MP hammers critics of his stance in Owen Paterson case as “tooth suckers”

North Wiltshire MP James Gray has written to his constituents to inform them that his critics are “tooth-suckingly self-righteous”.

He has given a tongue-lashing to those who found fault with his support of Owen Paterson, who resigned from the House of Commons earlier this month amid controversy surrounding a report by the Parliamentary Commissioner for Standards that found that he had broken paid advocacy rules.

Mr Gray was among the 250 MPs who unprecedentedly voted not to back the cross-party Standards Committee’s call for a six-week ban from Parliament for Mr Paterson after it found he repeatedly lobbied ministers and officials for two companies paying him more than £100,000 per year.
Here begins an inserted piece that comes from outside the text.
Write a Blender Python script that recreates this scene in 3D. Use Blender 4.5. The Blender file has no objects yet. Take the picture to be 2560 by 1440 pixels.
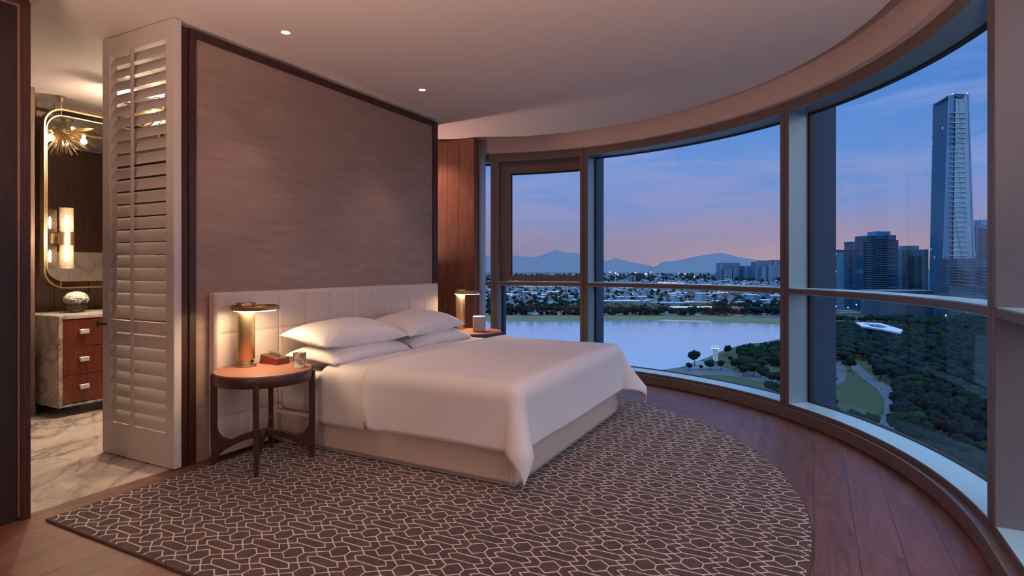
import bpy, bmesh, math, random
from mathutils import Vector, Matrix
random.seed(7)
S = bpy.context.scene
COL = S.collection
PI = math.pi
R_ = math.radians
# ------------------------------------------------------------------ camera
YAW = R_(27.5); CAMH = 1.30; FPX = 1450.0; HZV = 668.0
cam = bpy.data.cameras.new('camera'); cam.sensor_width = 36.0
cam.lens = 36.0 * FPX / 2560.0
cam.shift_y = -(720.0 - HZV) / 2560.0
cam.clip_start = 0.05; cam.clip_end = 40000
camo = bpy.data.objects.new('camera', cam); COL.objects.link(camo)
camo.location = (0, 0, CAMH); camo.rotation_euler = (PI / 2, 0, YAW - PI / 2)
S.camera = camo
# ------------------------------------------------------------------ exposure
S.view_settings.view_transform = 'Standard'; S.view_settings.look = 'None'
S.view_settings.exposure = 0.0; S.view_settings.gamma = 1.0
S.view_settings.use_curve_mapping = False
S.cycles.max_bounces = 10; S.cycles.transparent_max_bounces = 24
S.cycles.sample_clamp_indirect = 4.0; S.cycles.caustics_reflective = False; S.cycles.caustics_refractive = False
# light powers (the lamps themselves are built further down, each in its own builder)
P_DOWN = 30.0; P_TABLE = 6.0; P_FILL_BATH = 95.0; P_CHAND = 44.0; P_SCONCE = 17.0; P_FILL_UP = 66.0; P_FILL_GLOBE = 40.0; P_FILL_PASS = 60.0  # bath, uplight, globe and passage powers feed added unseen fill lamps
WARM = (1.0, 0.61, 0.47); WARM2 = (1.0, 0.72, 0.50)
# ------------------------------------------------------------------ dusk sky
W = bpy.data.worlds.new('dusk_sky'); S.world = W; W.use_nodes = True
nt = W.node_tree; nt.nodes.clear(); N = nt.nodes.new; L = nt.links.new
def math_node(nt_, op, a, b=None, c=None, clamp=False):
    n = nt_.nodes.new('ShaderNodeMath'); n.operation = op; n.use_clamp = clamp
    for i, v in enumerate((a, b, c)):
        if v is None: continue
        if isinstance(v, (int, float)): n.inputs[i].default_value = v
        else: nt_.links.new(v, n.inputs[i])
    return n.outputs[0]
def ramp(nt_, fac, stops, interp='LINEAR'):
    r = nt_.nodes.new('ShaderNodeValToRGB'); r.color_ramp.interpolation = interp
    e = r.color_ramp.elements
    while len(e) > 1: e.remove(e[-1])
    e[0].position = stops[0][0]; e[0].color = (*stops[0][1], 1)
    for p, c in stops[1:]:
        x = e.new(p); x.color = (*c, 1)
    if fac is not None: nt_.links.new(fac, r.inputs[0])
    return r.outputs[0]
def mixc(nt_, f, a, b, mode='MIX'):
    n = nt_.nodes.new('ShaderNodeMix'); n.data_type = 'RGBA'; n.blend_type = mode
    for s_, v in ((n.inputs['Factor'], f), (n.inputs[6], a), (n.inputs[7], b)):
        if isinstance(v, (int, float)): s_.default_value = v
        elif isinstance(v, tuple): s_.default_value = (*v[:3], 1)
        else: nt_.links.new(v, s_)
    return n.outputs[2]
tc = N('ShaderNodeTexCoord'); nrm = N('ShaderNodeVectorMath'); nrm.operation = 'NORMALIZE'
L(tc.outputs['Generated'], nrm.inputs[0])
sep = N('ShaderNodeSeparateXYZ'); L(nrm.outputs[0], sep.inputs[0])
z = sep.outputs[2]
zc = math_node(nt, 'MAXIMUM', z, 0.0)
base = ramp(nt, zc, [(0.0, (.24, .22, .36)), (.03, (.265, .25, .41)), (.055, (.255, .27, .47)), (.09, (.215, .295, .60)),
                     (.15, (.165, .315, .69)), (.22, (.125, .30, .71)), (.30, (.085, .25, .68)), (.40, (.055, .19, .63)), (.50, (.06, .19, .62)), (.62, (.32, .50, .92)), (1.0, (.62, .95, 1.10))])
# the last glow where the sun went down
wd = Vector((math.cos(YAW - R_(28)), math.sin(YAW - R_(28)), 0.0))
dot = N('ShaderNodeVectorMath'); dot.operation = 'DOT_PRODUCT'; L(nrm.outputs[0], dot.inputs[0]); dot.inputs[1].default_value = wd
g1 = math_node(nt, 'MULTIPLY', math_node(nt, 'POWER', math_node(nt, 'MAXIMUM', dot.outputs['Value'], 0.0), 20.0),
               math_node(nt, 'POWER', math_node(nt, 'SUBTRACT', 1.0, math_node(nt, 'MULTIPLY', zc, 9.0, clamp=True)), 1.5))
base = mixc(nt, math_node(nt, 'MULTIPLY', g1, .8), base, (.56, .37, .40))
# right hand sky is deeper blue
rd = Vector((math.cos(YAW - R_(50)), math.sin(YAW - R_(50)), 0.0))
dot2 = N('ShaderNodeVectorMath'); dot2.operation = 'DOT_PRODUCT'; L(nrm.outputs[0], dot2.inputs[0]); dot2.inputs[1].default_value = rd
g2 = math_node(nt, 'MULTIPLY', math_node(nt, 'POWER', math_node(nt, 'MAXIMUM', dot2.outputs['Value'], 0.0), 4.0), math_node(nt, 'MULTIPLY', math_node(nt, 'SUBTRACT', zc, .08), 3.0, clamp=True))
base = mixc(nt, math_node(nt, 'MULTIPLY', g2, .75), base, (.045, .19, .64))
# thin streaky cloud
mp = N('ShaderNodeMapping'); L(nrm.outputs[0], mp.inputs[0]); mp.inputs['Scale'].default_value = (3.0, 3.0, 17.0); mp.inputs['Rotation'].default_value = (R_(2.5), R_(-2.0), 0)
no = N('ShaderNodeTexNoise'); L(mp.outputs[0], no.inputs[0]); no.inputs['Scale'].default_value = 1.3; no.inputs['Detail'].default_value = 7; no.inputs['Roughness'].default_value = .58; no.inputs['Distortion'].default_value = .7
cf = ramp(nt, no.outputs['Fac'], [(.44, (0, 0, 0)), (.64, (1, 1, 1))])
fade = ramp(nt, zc, [(0.0, (.15, .15, .15)), (.06, (.8, .8, .8)), (.2, (1, 1, 1)), (.33, (.45, .45, .45)), (.5, (.1, .1, .1))])
cl = mixc(nt, 1.0, cf, fade, 'MULTIPLY')
clf = N('ShaderNodeRGBToBW'); L(cl, clf.inputs[0])
ccol = ramp(nt, zc, [(0.0, (.30, .24, .36)), (.06, (.36, .30, .46)), (.12, (.30, .33, .62)), (.22, (.24, .36, .74)), (.35, (.18, .32, .74))])
sky = mixc(nt, math_node(nt, 'MULTIPLY', clf.outputs[0], .8), base, ccol)
# bright sky patch added out of view at right to light the bed foot
gd = Vector((-.30, -.92, .25)).normalized(); dot3 = N('ShaderNodeVectorMath'); dot3.operation = 'DOT_PRODUCT'; L(nrm.outputs[0], dot3.inputs[0]); dot3.inputs[1].default_value = gd
g3 = math_node(nt, 'MULTIPLY', math_node(nt, 'SUBTRACT', dot3.outputs['Value'], .35), 1.8, clamp=True)
sky = mixc(nt, g3, sky, (.95, .93, 1.12))
zen = math_node(nt, 'ADD', 1.0, math_node(nt, 'MULTIPLY', math_node(nt, 'MULTIPLY', math_node(nt, 'SUBTRACT', zc, .5), 4.0, clamp=True), 1.4))
bg = N('ShaderNodeBackground'); L(sky, bg.inputs[0]); L(zen, bg.inputs[1])
wo = N('ShaderNodeOutputWorld'); L(bg.outputs[0], wo.inputs[0])
# ------------------------------------------------------------------ helpers: mesh builder
class MB:
    def __init__(s): s.v = []; s.f = []; s.m = []
    def add(s, vs, fs, mi=0):
        o = len(s.v); s.v += [tuple(p) for p in vs]
        for f in fs: s.f.append(tuple(i + o for i in f)); s.m.append(mi)
        return s
    def box(s, x0, x1, y0, y1, z0, z1, mi=0, M=None):
        vs = [Vector((x, y, zz)) for zz in (z0, z1) for y in (y0, y1) for x in (x0, x1)]
        if M: vs = [M @ p for p in vs]
        return s.add(vs, [(0, 2, 3, 1), (4, 5, 7, 6), (0, 1, 5, 4), (2, 6, 7, 3), (0, 4, 6, 2), (1, 3, 7, 5)], mi)
    def prism(s, poly, z0, z1, mi=0, M=None):
        n = len(poly); vs = [Vector((p[0], p[1], z0)) for p in poly] + [Vector((p[0], p[1], z1)) for p in poly]
        if M: vs = [M @ p for p in vs]
        fs = [tuple(range(n))[::-1], tuple(range(n, 2 * n))] + [(i, (i + 1) % n, n + (i + 1) % n, n + i) for i in range(n)]
        return s.add(vs, fs, mi)
    def lathe(s, prof, c=(0, 0, 0), n=32, mi=0, cap=True):
        vs = []; k = len(prof)
        for i in range(n):
            a = 2 * PI * i / n
            for r, zz in prof: vs.append((c[0] + r * math.cos(a), c[1] + r * math.sin(a), c[2] + zz))
        fs = []
        for i in range(n):
            j = (i + 1) % n
            for q in range(k - 1): fs.append((i * k + q, j * k + q, j * k + q + 1, i * k + q + 1))
        if cap:
            if prof[0][0] > 1e-5: fs.append(tuple(i * k for i in range(n))[::-1])
            if prof[-1][0] > 1e-5: fs.append(tuple(i * k + k - 1 for i in range(n)))
        return s.add(vs, fs, mi)
    def tube(s, pts, r, n=8, mi=0, closed=False):
        pts = [Vector(p) for p in pts]; m = len(pts); vs = []; rs = r if isinstance(r, (list, tuple)) else [r] * m
        for i, p in enumerate(pts):
            a = pts[i - 1] if (i > 0 or closed) else p; b = pts[(i + 1) % m] if (i < m - 1 or closed) else p
            t = (b - a).normalized(); up = Vector((0, 0, 1)) if abs(t.z) < .95 else Vector((1, 0, 0))
            e1 = t.cross(up).normalized(); e2 = t.cross(e1)
            for q in range(n):
                an = 2 * PI * q / n; vs.append(p + (e1 * math.cos(an) + e2 * math.sin(an)) * rs[i])
        fs = []
        for i in range(m if closed else m - 1):
            j = (i + 1) % m
            for q in range(n): fs.append((i * n + q, i * n + (q + 1) % n, j * n + (q + 1) % n, j * n + q))
        if not closed: fs += [tuple(range(n)), tuple(range((m - 1) * n, m * n))[::-1]]
        return s.add(vs, fs, mi)
    def arc(s, r0, r1, z0, z1, a0, a1, n=24, mi=0, c=None):
        c = c or CEN; vs = []
        for i in range(n + 1):
            a = R_(a0 + (a1 - a0) * i / n); ca, sa = math.cos(a), math.sin(a)
            for r, zz in ((r0, z0), (r1, z0), (r1, z1), (r0, z1)): vs.append((c[0] + r * ca, c[1] + r * sa, zz))
        fs = [(0, 1, 2, 3), (4 * n + 3, 4 * n + 2, 4 * n + 1, 4 * n)]
        for i in range(n):
            for q in range(4): fs.append((4 * i + q, 4 * i + 4 + q, 4 * i + 4 + (q + 1) % 4, 4 * i + (q + 1) % 4))
        return s.add(vs, fs, mi)
    def grid(s, fn, nu, nv, mi=0):
        vs = [fn(i / nu, j / nv) for j in range(nv + 1) for i in range(nu + 1)]
        fs = [(j * (nu + 1) + i, j * (nu + 1) + i + 1, (j + 1) * (nu + 1) + i + 1, (j + 1) * (nu + 1) + i) for j in range(nv) for i in range(nu)]
        return s.add(vs, fs, mi)
    def build(s, name, mats, parent=None, smooth=True, ang=40, bevel=0, seg=2, weld=False, solid=0):
        me = bpy.data.meshes.new(name)
        o = bpy.data.objects.new(name, me); COL.objects.link(o)
        off = Vector((0, 0, 0)); p = parent
        while p: off += p.location; p = p.parent
        me.from_pydata([tuple(Vector(q) - off) for q in s.v], [], s.f)
        for mm in (mats if isinstance(mats, (list, tuple)) else [mats]): me.materials.append(mm)
        me.polygons.foreach_set('material_index', s.m)
        bm = bmesh.new(); bm.from_mesh(me)
        if weld: bmesh.ops.remove_doubles(bm, verts=bm.verts, dist=1e-5)
        bmesh.ops.recalc_face_normals(bm, faces=bm.faces); bm.to_mesh(me); bm.free()
        if smooth:
            me.polygons.foreach_set('use_smooth', [True] * len(me.polygons)); me.set_sharp_from_angle(angle=R_(ang))
        if parent: o.parent = parent
        if solid: md = o.modifiers.new('solid', 'SOLIDIFY'); md.thickness = solid; md.offset = 0
        if bevel:
            md = o.modifiers.new('bevel', 'BEVEL'); md.width = bevel; md.segments = seg; md.limit_method = 'ANGLE'; md.angle_limit = R_(50)
        return o
def tag(o, label, cat, group=None):
    o['label'] = label; o['category'] = cat
    if group: o['group'] = group
    return o
def struct(o): o['kind'] = 'structure'; return o
def stuff(o, label, cat): o['kind'] = 'stuff'; o['label'] = label; o['category'] = cat; return o
def thing(name, label, cat, loc=(0, 0, 0), group=None):
    o = bpy.data.objects.new(name, None); COL.objects.link(o); o.location = loc; o.empty_display_size = .05
    return tag(o, label, cat, group)
def dup(root, loc, label=None, group=None, rz=None):
    def cp(o, par):
        c = o.copy(); COL.objects.link(c); c.parent = par
        for ch in list(o.children): cp(ch, c)
        return c
    r = cp(root, None); r.location = loc
    if rz is not None: r.rotation_euler = (0, 0, rz)
    if label: r['label'] = label
    if group: r['group'] = group
    return r
def lamp(name, kind, loc, power, color, parent=None, **kw):
    d = bpy.data.lights.new(name, kind); d.energy = power; d.color = color
    rot = kw.pop('rot', None)
    for k_, v_ in kw.items(): setattr(d, k_, v_)
    o = bpy.data.objects.new(name, d); COL.objects.link(o)
    off = Vector((0, 0, 0)); p = parent
    while p: off += p.location; p = p.parent
    o.location = Vector(loc) - off
    if rot: o.rotation_euler = rot
    if parent: o.parent = parent
    return o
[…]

Following Mr Paterson’s resignation amid much controversy and heavy criticism, Mr Gray stated: “I stood by my friend Owen Paterson throughout his Parliamentary ordeal not necessarily because I approve (or disapprove) of anything he may have done; but because he has been my friend for 25 years or more.”
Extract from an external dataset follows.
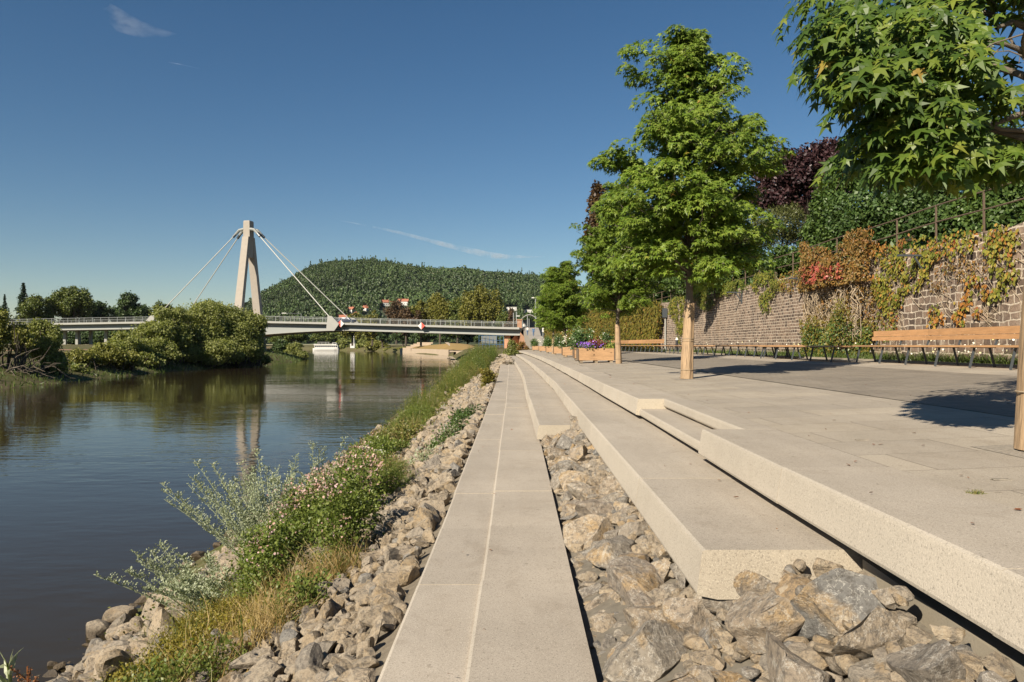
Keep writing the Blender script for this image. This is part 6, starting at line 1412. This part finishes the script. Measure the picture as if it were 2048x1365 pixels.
# tip of a willow shoot and a dry dock in the bottom left corner
x, y = wx(18, 5.2), 5.2; z1 = wz(1325, 5.2); t = thing('willow_shoot', 'slender willow shoot tip in the bottom left corner', 'plant', (x, y, z1 - .9))
st = np.array([(x + .1, y, z1 - .9), (x + .03, y, z1 - .3), (x, y, z1)]); nobj('stem', tube_np(st, .006, 5), M['thistle'], t)
k = 34; u = rg.random(k); Pq = np.stack([np.interp(u, [0, .6, 1], st[:, j]) for j in range(3)], 1); nobj('foliage', leaves(Pq, rg.normal(size=(k, 3)) * .6 + np.array([0, 0, .7]), rg.normal(size=(k, 3)) + np.array([0, -.6, .3]), .14, LANCE), M['silver'], t)
x = wx(58, 5.2); t = thing('dock_plant', 'rusty seed head of a dock plant in the bottom left corner', 'plant', (x, y, z1 - .9)); sts = [tube_np(np.array([(x, y, z1 - .9), (x, y, z1 - .02)]), .006, 5)]; Pq = []
for k in range(7):
    b = np.array([x, y, z1 - .12 - .03 * k]); e = b + np.array([rg.normal() * .07, rg.normal() * .03, .12]); sts.append(tube_np(np.stack([b, e]), .004, 4)); Pq.append(b + (e - b) * rg.random((40, 1)) + rg.normal(size=(40, 3)) * .008)
nobj('stem', cat(sts), M['deadleaf'], t); Pq = np.concatenate(Pq); nobj('seed_head', leaves(Pq, rg.normal(size=Pq.shape), rg.normal(size=Pq.shape), .014, OVAL), M['deadleaf'], t)

# ------------------------------------------------------------------ thin clouds, far above everything else
def cloud(name, label, pts, rad, d, dens, seed, sc, cat_='cloud', stretch=1.0):
    V, Q = tube_np(np.array([(wx(px, d), d, wz(py, d)) for px, py in pts]), np.array(rad) / F * d, 12)
    o = nobj(name, (V, Q), None, smooth=True); m = bpy.data.materials.new(name + '_vapour'); m.use_nodes = True; nt = m.node_tree; nt.nodes.remove(nt.nodes['Principled BSDF'])
    v = nt.nodes.new('ShaderNodeVolumePrincipled'); v.inputs['Color'].default_value = (1, 1, 1, 1); v.inputs['Anisotropy'].default_value = 0
    p = worldpos(nt); n = noise(nt, scalev(nt, p, (1, 1, stretch)), sc, 4, .6)
    dn = math_(nt, 'MULTIPLY', ramp(nt, n, [(.4, g(0)), (.75, g(1))]), dens); nt.links.new(dn, v.inputs['Density']); nt.links.new(v.outputs[0], nt.nodes['Material Output'].inputs['Volume'])
    o.data.materials.clear(); o.data.materials.append(m); return tag(o, label, cat_)
cloud('contrail', 'long thin contrail slanting down to the right above the wooded hill', [(682, 442), (740, 453), (800, 466), (860, 482), (920, 497), (975, 510), (1015, 514), (1090, 514)], [.6, 2.2, 3.2, 4.5, 6, 7, 4.5, .5], 9000, .012, 1, .004)
cloud('contrail', 'short faint contrail below the wispy cloud at the upper left', [(318, 123), (360, 130), (400, 139)], [.8, 1.0, .5], 9000, .02, 2, .004)
cloud('wispy_cloud', 'small wispy white cloud at the upper left', [(214, 12), (226, 28), (246, 46), (280, 60), (320, 68), (355, 70)], [8, 17, 22, 17, 10, 1], 9000, .0014, 3, .0035, stretch=2.)

# ------------------------------------------------------------------ air
mb = MB(); mb.box((-3000, 3400, 121), (8600, 7600, 250)); hz = mb.build('haze', None); hz.data.materials.clear()
m = bpy.data.materials.new('haze_air'); m.use_nodes = True; nt = m.node_tree; nt.nodes.remove(nt.nodes['Principled BSDF'])
v = nt.nodes.new('ShaderNodeVolumePrincipled'); v.inputs['Color'].default_value = (.82, .9, 1, 1); v.inputs['Density'].default_value = 2e-5; v.inputs['Anisotropy'].default_value = .1
nt.links.new(v.outputs[0], nt.nodes['Material Output'].inputs['Volume']); hz.data.materials.append(m); tag(hz, 'thin summer haze in the air over the river valley', kind='stuff')

n = 260; P = np.stack([RG.uniform(-.5, 8, n), RG.random(n) ** 1.6 * 26 + 3, np.zeros(n)], 1); zz = []
for x, y, _ in P: zz.append(Z1 if x < xsr(y) else Z2 if (x < x3(y) and y > 12) else -9 if x < x3(y) + .03 else Z3 if (x < x4(y) - .03 and y > 3.8) else -9 if x < x4(y) + .05 else pz(x, y) if not (6.4 < y < 10.3 and x < x4(y) + .5) else -9)
P[:, 2] = np.array(zz) + .012; P = P[P[:, 2] > 0]; n = len(P)
tag(nobj('fallen_leaves', leaves(P, RG.normal(size=(n, 3)) * np.array([1, 1, .1]), RG.normal(size=(n, 3)) * .25 + np.array([0, 0, 1]), RG.uniform(.012, .04, n), OVAL), M['deadleaf']), 'scattered dry leaf bits lying on the granite steps and paving', kind='stuff')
Now, following criticism of his loyalty to his former-MP friend, Mr Gray has hit out at those who questioned his stand.

In his latest column on his website, Mr Gray has posted a slap back to his detractors.

He writes: “When I was bold enough to admit in a column a couple of weeks back that, while I do not necessarily support what he did, I stood by Owen Paterson as an old friend, my admission was greeted by shrieks of condemnation by a few tooth-suckingly self-righteous, holier-than-thou correspondents.”

He adds: “They would rather jump on the passing bandwagon of disapproval and condemn Owen as if he were a mass murderer than give him the safeguards of natural law. It is my experience that friendship is more important than self-righteousness.”

Mr Gray concludes his latest column with further thoughts on friendship: “Human beings are herd animals, birds of a feather who flock together. We are most comfortable with those who are similar to us – from the same country, school or college, Church or social group, our family and friends; those who hold similar political, religious or social opinions to ourselves.

“That is a natural human instinct; and it provides the very sinews from which a happy society is born. Friends and family are more important than almost anything else.

“Those whose best friends are their fellow human beings will sleep easy in their beds at night. He whose best friend is himself will have only his best friend to blame for his aching loneliness.”